• **SET EXERCISE**:
Copy exactly, please, the lines of the data from its start through the line containing "from mathutils import Vector".

++++ AVAILABLE DATA ++++

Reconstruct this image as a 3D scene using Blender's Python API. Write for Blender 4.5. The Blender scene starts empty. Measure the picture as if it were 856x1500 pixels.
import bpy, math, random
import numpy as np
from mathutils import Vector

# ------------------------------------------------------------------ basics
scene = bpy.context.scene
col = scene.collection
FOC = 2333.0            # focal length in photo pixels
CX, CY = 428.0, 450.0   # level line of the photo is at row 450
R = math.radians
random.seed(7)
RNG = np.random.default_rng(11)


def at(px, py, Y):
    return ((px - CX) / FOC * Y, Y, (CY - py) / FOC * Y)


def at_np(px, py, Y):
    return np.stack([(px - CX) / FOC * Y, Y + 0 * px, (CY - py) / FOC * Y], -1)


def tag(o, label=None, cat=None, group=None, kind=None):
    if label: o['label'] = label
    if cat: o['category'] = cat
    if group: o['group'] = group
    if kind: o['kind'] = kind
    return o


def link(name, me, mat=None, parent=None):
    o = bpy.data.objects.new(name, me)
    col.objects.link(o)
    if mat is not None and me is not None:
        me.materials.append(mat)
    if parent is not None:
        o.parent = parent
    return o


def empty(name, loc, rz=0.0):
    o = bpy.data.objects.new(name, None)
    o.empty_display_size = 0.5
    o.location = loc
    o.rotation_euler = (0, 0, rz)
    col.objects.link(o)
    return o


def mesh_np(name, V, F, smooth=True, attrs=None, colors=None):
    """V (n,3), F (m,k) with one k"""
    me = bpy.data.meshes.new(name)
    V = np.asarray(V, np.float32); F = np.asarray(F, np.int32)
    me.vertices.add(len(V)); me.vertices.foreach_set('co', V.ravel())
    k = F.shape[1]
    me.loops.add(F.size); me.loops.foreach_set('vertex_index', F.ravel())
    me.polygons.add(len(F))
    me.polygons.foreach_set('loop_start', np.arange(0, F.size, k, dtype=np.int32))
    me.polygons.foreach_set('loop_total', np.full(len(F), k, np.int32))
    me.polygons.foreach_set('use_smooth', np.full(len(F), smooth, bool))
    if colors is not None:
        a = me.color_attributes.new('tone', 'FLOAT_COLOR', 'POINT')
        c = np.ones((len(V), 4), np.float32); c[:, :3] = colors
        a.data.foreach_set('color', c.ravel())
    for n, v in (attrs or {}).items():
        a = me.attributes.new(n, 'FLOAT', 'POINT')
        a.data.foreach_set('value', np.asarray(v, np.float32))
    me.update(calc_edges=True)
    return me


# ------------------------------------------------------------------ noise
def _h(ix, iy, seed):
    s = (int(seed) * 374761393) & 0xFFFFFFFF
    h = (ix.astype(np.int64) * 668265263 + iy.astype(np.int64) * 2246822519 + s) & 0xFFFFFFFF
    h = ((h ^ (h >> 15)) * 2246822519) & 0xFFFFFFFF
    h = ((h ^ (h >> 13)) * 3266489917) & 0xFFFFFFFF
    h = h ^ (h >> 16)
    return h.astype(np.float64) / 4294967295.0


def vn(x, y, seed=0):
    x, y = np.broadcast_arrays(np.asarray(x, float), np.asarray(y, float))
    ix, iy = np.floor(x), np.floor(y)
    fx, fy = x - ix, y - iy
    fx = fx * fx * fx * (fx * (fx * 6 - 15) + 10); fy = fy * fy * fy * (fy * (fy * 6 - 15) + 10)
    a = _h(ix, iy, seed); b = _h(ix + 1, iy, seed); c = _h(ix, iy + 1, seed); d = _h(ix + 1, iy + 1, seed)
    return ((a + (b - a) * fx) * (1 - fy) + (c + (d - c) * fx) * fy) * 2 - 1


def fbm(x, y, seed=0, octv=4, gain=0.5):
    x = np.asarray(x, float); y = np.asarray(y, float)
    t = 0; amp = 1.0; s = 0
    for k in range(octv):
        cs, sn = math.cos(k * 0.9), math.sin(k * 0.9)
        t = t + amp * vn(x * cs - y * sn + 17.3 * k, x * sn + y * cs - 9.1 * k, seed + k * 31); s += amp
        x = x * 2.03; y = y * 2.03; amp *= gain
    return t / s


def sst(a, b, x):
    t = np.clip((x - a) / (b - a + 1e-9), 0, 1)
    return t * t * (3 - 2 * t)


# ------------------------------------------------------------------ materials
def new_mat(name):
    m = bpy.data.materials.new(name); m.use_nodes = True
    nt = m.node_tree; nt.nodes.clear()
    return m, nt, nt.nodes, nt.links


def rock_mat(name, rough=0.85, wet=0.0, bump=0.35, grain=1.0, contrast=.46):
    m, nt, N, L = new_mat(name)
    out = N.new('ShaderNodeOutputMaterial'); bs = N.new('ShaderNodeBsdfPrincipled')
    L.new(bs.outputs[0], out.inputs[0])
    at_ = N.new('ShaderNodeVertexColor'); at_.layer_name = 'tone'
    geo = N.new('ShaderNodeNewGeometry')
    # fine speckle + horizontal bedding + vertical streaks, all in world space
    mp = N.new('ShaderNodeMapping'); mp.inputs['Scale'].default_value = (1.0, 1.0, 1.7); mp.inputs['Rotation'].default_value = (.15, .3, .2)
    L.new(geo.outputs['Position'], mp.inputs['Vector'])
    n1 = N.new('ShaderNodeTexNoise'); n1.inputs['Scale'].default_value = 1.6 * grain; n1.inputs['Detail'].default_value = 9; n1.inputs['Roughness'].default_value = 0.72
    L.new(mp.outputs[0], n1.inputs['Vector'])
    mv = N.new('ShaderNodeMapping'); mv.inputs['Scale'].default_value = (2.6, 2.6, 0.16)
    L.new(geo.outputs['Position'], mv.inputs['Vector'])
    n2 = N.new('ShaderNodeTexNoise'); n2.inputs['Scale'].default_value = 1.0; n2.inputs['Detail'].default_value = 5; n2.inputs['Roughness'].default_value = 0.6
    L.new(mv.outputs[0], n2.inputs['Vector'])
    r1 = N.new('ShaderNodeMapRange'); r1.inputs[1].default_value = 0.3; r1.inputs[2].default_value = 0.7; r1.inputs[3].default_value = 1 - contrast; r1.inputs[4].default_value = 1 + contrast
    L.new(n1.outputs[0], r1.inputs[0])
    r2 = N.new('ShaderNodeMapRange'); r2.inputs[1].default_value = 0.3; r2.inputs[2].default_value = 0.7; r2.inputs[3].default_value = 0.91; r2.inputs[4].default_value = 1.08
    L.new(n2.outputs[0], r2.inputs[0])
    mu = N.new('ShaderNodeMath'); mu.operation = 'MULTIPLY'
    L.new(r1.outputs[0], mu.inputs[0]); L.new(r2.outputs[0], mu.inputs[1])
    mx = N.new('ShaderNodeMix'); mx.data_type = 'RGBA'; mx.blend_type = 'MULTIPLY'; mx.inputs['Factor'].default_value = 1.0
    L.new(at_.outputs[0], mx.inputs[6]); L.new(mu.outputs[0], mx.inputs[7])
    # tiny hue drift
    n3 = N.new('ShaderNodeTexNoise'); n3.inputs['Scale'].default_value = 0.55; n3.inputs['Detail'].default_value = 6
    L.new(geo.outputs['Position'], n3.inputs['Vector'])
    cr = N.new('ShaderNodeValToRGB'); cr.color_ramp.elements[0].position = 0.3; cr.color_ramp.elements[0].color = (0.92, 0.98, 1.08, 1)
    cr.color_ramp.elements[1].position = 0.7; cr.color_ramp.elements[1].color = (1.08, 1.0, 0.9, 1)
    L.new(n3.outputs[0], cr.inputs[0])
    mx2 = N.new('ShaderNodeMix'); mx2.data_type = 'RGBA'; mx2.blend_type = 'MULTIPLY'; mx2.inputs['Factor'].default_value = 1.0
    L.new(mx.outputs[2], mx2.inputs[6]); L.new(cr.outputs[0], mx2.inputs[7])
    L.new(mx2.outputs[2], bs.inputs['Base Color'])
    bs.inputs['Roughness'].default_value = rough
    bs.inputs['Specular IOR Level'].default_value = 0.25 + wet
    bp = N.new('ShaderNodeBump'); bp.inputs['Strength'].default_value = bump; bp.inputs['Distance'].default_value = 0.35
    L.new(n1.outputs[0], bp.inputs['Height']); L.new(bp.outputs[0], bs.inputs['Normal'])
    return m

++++

• **OUTPUT**:
Reconstruct this image as a 3D scene using Blender's Python API. Write for Blender 4.5. The Blender scene starts empty. Measure the picture as if it were 856x1500 pixels.
import bpy, math, random
import numpy as np
from mathutils import Vector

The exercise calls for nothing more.